Business: Anvil Springs Entertainment

Location: Albuquerque, New Mexico, U.S.

Industry: Arts & Entertainment

Reason for starting? I started in the film business as a script supervisor straight out of film school. After a decade of being the director’s “right hand man” I decided to start a production company that was run by women and that carried a message to the audience with each and every film we produce. Since the film industry is a good ‘ol boys club, this has been no easy task. We try to get as many women involved in the process as possible and welcome newbies with open arms so we can teach them how to work in a field that is demanding, but thoroughly rewarding.

Related: Read about another female filmmaker here.

How do you define success? My definition of success? That’s tough, but suffice it to say that if you’re doing what you love, you can’t go wrong. Everything falls into place exactly when it should and we learn and grow from that.

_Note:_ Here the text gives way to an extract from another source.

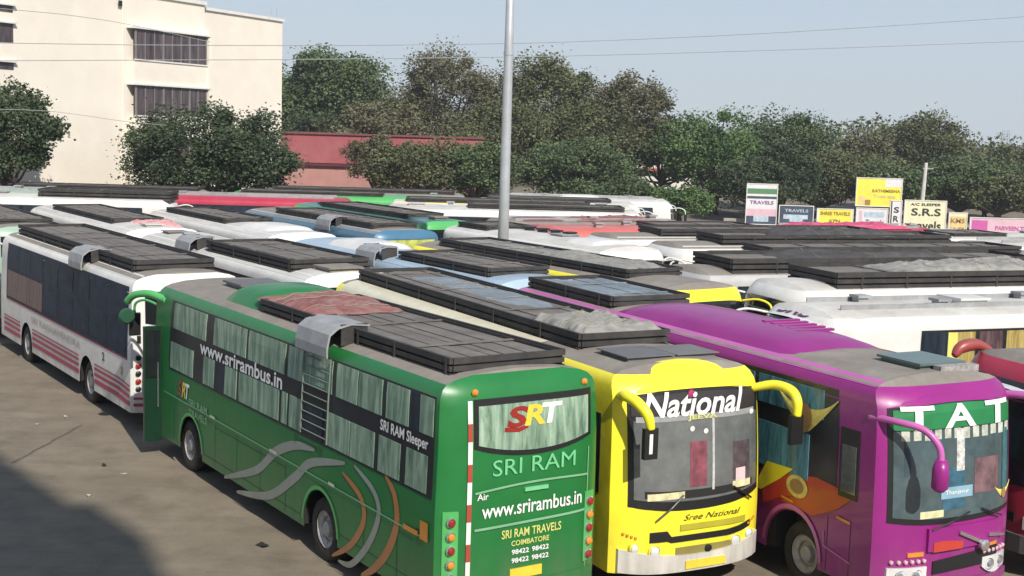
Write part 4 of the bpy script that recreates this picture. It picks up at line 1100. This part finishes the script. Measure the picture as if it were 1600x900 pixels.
frow('dark racked bus under the red shed wall', -12.6, ROWD, L=10.4, col=P_SILVER, rk=(.6, 9.6, .3))
frow('white bus with rounded roof unit before the shrubs, last row', -.8, ROWD, L=9, col=P_WHITE, roofm=P_WHITE, unit=(3, 5.2, .2))
ml = mat('cloth_pink', (.62, .30, .30), .85, var=.4, scale=6)
cloth_heap('tarpaulin_bundle', mtx(B2[0]), .8, 2.6, -.9, .3, 3.33, .20, ml, 'pink cloth bundle on a white roof, left above the hooded white bus', seed=11)
cloth_heap('tarpaulin_bundle', mtx(R1[0]), 3.6, 8.2, -.8, .8, 3.40+0.19, .26, TARPG, 'long heap of pale sacking on the black rack behind the white coach', seed=12)
cloth_heap('tarpaulin_bundle', mtx(R4[0]), 2.4, 7.4, -.85, .85, 3.40+0.19, .22, TARPD, 'black tarpaulin hump in the middle of the right-hand ranks', seed=13)
cloth_heap('tarpaulin_bundle', mtx(R2[0]), 3.0, 8.6, -.85, .85, 3.40+0.15, .20, TARPD, 'black tarpaulin covering the rack of the second row behind the white coach', seed=14)
cloth_heap('tarpaulin_bundle', mtx(YB[0]), 5.4, 9.2, -.8, .8, 3.40+0.07, .16, TARPG, 'pale sacking on the rack behind the narrow yellow front edge', seed=15)
cloth_heap('tarpaulin_bundle', mtx(R7[0]), 1.0, 4.6, -.8, .8, 3.36, .14, TARPR, 'dusty red-brown tarpaulin beyond the coral red bus', seed=16)
cloth_heap('tarpaulin_bundle', mtx(R6b[0]), 1.2, 6.2, -.9, .9, 3.35, .20, TARPM, 'magenta and red cloths heaped on a roof below the low yellow signboard', seed=17)

# ------------------------------------------------------------------ buildings
CREAM = mat('cream_wall', (.80, .735, .64), .85, var=.05, scale=.5, dirt=.18, dirtcol=(.48, .42, .32))
WALLW = mat('white_ledge', (.72, .70, .66), .8, var=.06, dirt=.15)
WINM = curtain_mat('stair_window', (.030, .024, .026), (.13, .10, .11), 3, .3)
def cream_building():
    A = Vector((-27.2, 64., 0)); E = Vector((-15.4, 90.2, 0))
    d = (E-A).normalized(); n = Vector((d.y, -d.x, 0)); r = empty('cream_building', (A.x, A.y, 0), math.atan2(d.y, d.x))
    tag(r, 'cream four-storey building with two dark window bands behind the left trees', 'building')
    Ln = (E-A).length
    # local: x along the wall, y = away from the street (left normal), wall face at y=0
    def s_at(px, py=100):
        q = atY(px, py, 80); k = q.x/q.y; # ray x = k*y ; A + d*s
        return (k*A.y-A.x)/(d.x-k*d.y)
    def h_at(px, py):
        s = s_at(px, py); P = A+d*s; dd = cFwd + (px-800)/CF*cR - (py-450)/CF*cU; t = P.y/dd.y; return CH+dd.z*t
    s0, s1 = s_at(197, 100), s_at(318, 100)
    sE = s_at(446, 60)
    H1, H2 = h_at(312, 7), h_at(380, 24)
    MB().box((-9, 0, 0), (s1+.1, 14, H1)).build('wall', CREAM, r)
    MB().box((s1+.1, .25, 0), (sE, 14, H2)).build('wall', CREAM, r)
    MB().box((-9.1, -.12, H1), (s1+.2, 14.1, H1+.22)).build('parapet', WALLW, r)
    MB().box((s1+.2, .13, H2), (sE+.12, 14.1, H2+.18)).build('parapet', WALLW, r)
    for (ta, tb, sy) in (((197, 45), (320, 57), 1), ((197, 133), (320, 139), 1), ((197, 217), (320, 219), 1)):
        zt = (h_at(*ta)+h_at(*tb))/2
        zb = zt-1.75
        # projecting bay with the window band
        MB().box((s0, -.55, zt), (s1, .0, zt+.10)).build('window_hood', WALLW, r)
        f = MB().box((s0+.35, -.38, zb), (s1-.25, -.30, zt-.004)).build('window', WINM, r)
        fr = MB()
        for k in range(9):
            x = s0+.35+(s1-s0-.6)*k/8; w = .07 if k % 3 == 0 else .03
            fr.box((x-w, -.42, zb), (x+w, -.37, zt-.01))
        fr.box((s0+.35, -.43, zb-.02), (s1-.25, -.36, zb+.06))
        fr.build('frame', mat('window_frame_grey', (.20, .18, .18), .6), f)
        b = MB(); b.box((s0+.25, -.40, zb-1.32), (s1-.1, -.003, zb-.03)); b.build('bay_wall', CREAM, r)
        MB().box((s0+.2, -.46, zb-.028), (s1-.05, -.41, zb+.05)).build('sill', WALLW, r)
    MB().box((s1-.12, -.5, 3), (s1+.16, .24, H2-1.2)).build('pier', CREAM, r)
    # small windows at the left edge
    xa = s_at(4, 60)
    for (py0, py1) in ((8, 18), (36, 66), (97, 108)):
        z1, z0 = h_at(8, py0), h_at(8, py1)
        MB().box((xa-1.4, -.20, z1), (s_at(23, 60), .01, z1+.08)).build('window_hood', WALLW, r)
        w = MB().box((xa-1.3, -.03, z0), (s_at(22, 60)-.08, .02, z1)).build('window', WINM, r)
    # drain pipe, little roof parts
    MB().tube([(s_at(190, 60), -.06, .2), (s_at(190, 60), -.06, H1-.3)], .05, 6).build('drain_pipe', CREAM, r)
    p = s_at(185, 5); MB().box((p-.14, -.16, h_at(185, 5)-.15), (p+.14, -.12, h_at(185, 5)+.15)).build('wall_lamp', BLACK, r)
    a = MB(); x = s_at(440, 30)
    for px in (432, 440): a.tube([(s_at(px, 30), .4, H2), (s_at(px, 30), .4, H2+.9)], .02, 5)
    a.build('roof_rod', STEEL, r)
    x = s_at(318, 5); MB().tube([(x, 1.0, H1), (x, 1.0, H1+1.6)], .05, 6).build('roof_pipe', WALLW, r)
    # ground level: plinth and yellow-washed compound wall
    MB().box((-9, -.05, 0), (sE+.05, .003, 1.0)).build('plinth', mat('plinth', (.50, .44, .32), .9, dirt=.4), r)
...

I also believe that finding a balance between work and life is hugely important. I know many women who try to please everyone and you can’t. It’s that simple. You have to put boundaries in place so that work and life don’t encroach on each other. Our big thing at Anvil Springs is that family always comes first. Work will always be there and it will always get done, so relax. That’s not to say we don’t work hard. We do. Really hard. But we’re a team and teams pull together when things get crazy.

Because I have such a great team, our goals are to create a model where we can do everything in house and not involve the studio system at all. I know that sounds crazy, but I know we can do it better and more effectively, given the mess the studio system is in now. By growing our company in that way, we can produce our own projects and create a brand awareness that is new and different. We are also a green company, so we’re very aware of our carbon footprint and do everything we can to minimize it. Lastly, we give back to our community and charities we believe need support, primarily veterans, children and animals.

Biggest success: My biggest success has been surrounding myself with people that have the same mindset that I do. We’re all really positive (mostly!) and we hang together when things get tough. Especially when we’re in funding mode and trying to find money for our next project. That’s the toughest part of this business. I’ve built a really great team and that’s the whole pie. The other thing is we foster openness in the work environment, so if there’s an issue that needs resolving, we pull together and handle it. There’s no drama.

What is your top challenge and how you have addressed it? In the film industry, everyone wants your money before you even have it. That’s one thing you have to watch out for since there’s so many unscrupulous individuals in this business. I play it pretty tight to the vest with our funding because I want my investors to get their money back and maybe even a little bit more.

The other thing is, there’s rampant ageism and sexism in this industry. If you’re over 40, you’re history, and if you’re a woman, it’s even worse. That’s why we bring on as many women as possible for each project. Age, race and sexual discrimination have no place in my company. People are people. Period. If they do their job and do it well, they get to hang with us for as long as they want to. It’s a pretty sweet deal.

Everyone has issues when they’re starting a business. I tried to go it alone at first only to realize (duh!) that you can’t do it all and you can’t do it alone. I know it seems like a no brainer, but I was being stubborn and wanted to prove to myself I could do it all. Well, let’s just say that all I succeeded in doing was wearing myself out and getting completely frustrated. Once I began to bring people on board and delegating, it was like this huge weight was lifted off my shoulders and I could finally see the light at the end of the tunnel. Definitely a lesson I don’t recommend to anyone starting a new business.

Related: Secrets of Growth: How to Hire the Best 

Who is your most important role model? My mother. She was in the military and she was one tough cookie. She was all about picking yourself up by the bootstraps and moving on. There was no whining in our house. If you had a problem, she’d listen and then she’d ask…”so what are you going to do about it?” She always put it back on us to find the solution. It built our character, our ethic and our strength.